No julgado paradigma referido pelo TSE, Recurso Especial Eleitoral n. 29479, o Relator, Min. Luís Roberto Barroso, consigna que “o Tribunal Superior Eleitoral tem a missão de estimular os jurisdicionados a proceder de forma correta e cuidadosa na prestação de informações aos órgãos públicos. Dessa forma, cabe ao doador zelar pela exatidão das informações prestadas ao órgão fazendário, retificando eventuais imprecisões antes de vir a ser demandado em representação por doação acima do limite legal. Esse critério, além de estimular uma conduta cuidadosa por parte dos doadores, afasta a tormentosa discussão a respeito da boa-fé na apresentação da declaração retificadora após o ajuizamento da representação”.

É também entendimento assente do TSE que “a legislação eleitoral, ao estabelecer os parâmetros que regem as doações efetuadas pelas pessoas físicas, utiliza-se de critério absolutamente objetivo, tornando irrelevante a investigação acerca da boa-fé do doador ou da potencialidade lesiva de sua conduta, especialmente porque o seu escopo maior é conferir lisura às eleições. Logo, basta a realização do comportamento violador da norma para fazer incidir a sanção correspondente" (TSE, AgR-Respe n. 182127/SP, Relatora: Mm. Laurita Hilário Vaz, DJE de 27/06/2014, AgR-Al n. 16246/SP, Relator: Mm.
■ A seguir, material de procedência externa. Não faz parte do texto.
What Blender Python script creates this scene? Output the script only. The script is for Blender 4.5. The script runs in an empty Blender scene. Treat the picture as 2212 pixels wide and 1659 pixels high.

José Antônio Dias Toifoli, DJE de 21/02/2014).

Por essa razão, sobre a apuração da boa ou má-fé do doador, filio-me ao entendimento firmado pelo Ministro Edson Fachin no AgR-AI n. 0000042-21.2017.6.26.0099, ao referir, quanto à existência de dolo ou culpa do doador, que “para a aplicação da sanção por doação acima do limite legal, não se leva em consideração a intenção do doador, mas apenas a ocorrência do fato descrito na norma” (publicado no PJE e, 10.11.2020).

No caso em tela, entendo que o representado não se desincumbiu de comprovar o fato modificativo ou extintivo do direito do autor (art. 350, CPC), pois a mera apresentação da declaração retificadora do imposto de renda, desacompanhada dos documentos que amparem a alegação de receita de R$ 5.350.000,00, não é suficiente para afastar a irregularidade, sob pena de se premiar o abuso de direito, não podendo a parte se beneficiar da própria torpeza (inobservância voluntária da legislação fiscal).

Assim, entendo que a sentença merece ser reformada, com a consequente procedência da representação.

Considerando que o art. 23, § 3º, da Lei n. 9.504/97 estabelece sanção de multa no valor de até 100% (cem por cento) da quantia em excesso e, ausentes maiores elementos nos autos a justificar a majoração da penalidade acima do quantum mínimo, fixo a multa em 1% da quantia em excesso (R$ 500.010,00), perfazendo o valor de R$ 5.000,10.

Ante do exposto, VOTO pelo provimento do recurso, para o fim de reformar a sentença, julgar procedente a representação e condenar RICARDO QUADROS ao pagamento de multa no valor de R$ 5.000,10, nos termos da fundamentação.

Após o trânsito em julgado, proceda-se de acordo com o art. 32 e seguintes da Resolução TSE n. 23.709/2022, inclusive no que se refere à intimação, de ofício, da Advocacia-Geral da União (AGU/PGU) para manifestar interesse no cumprimento definitivo de sentença no prazo de 30 (trinta) dias.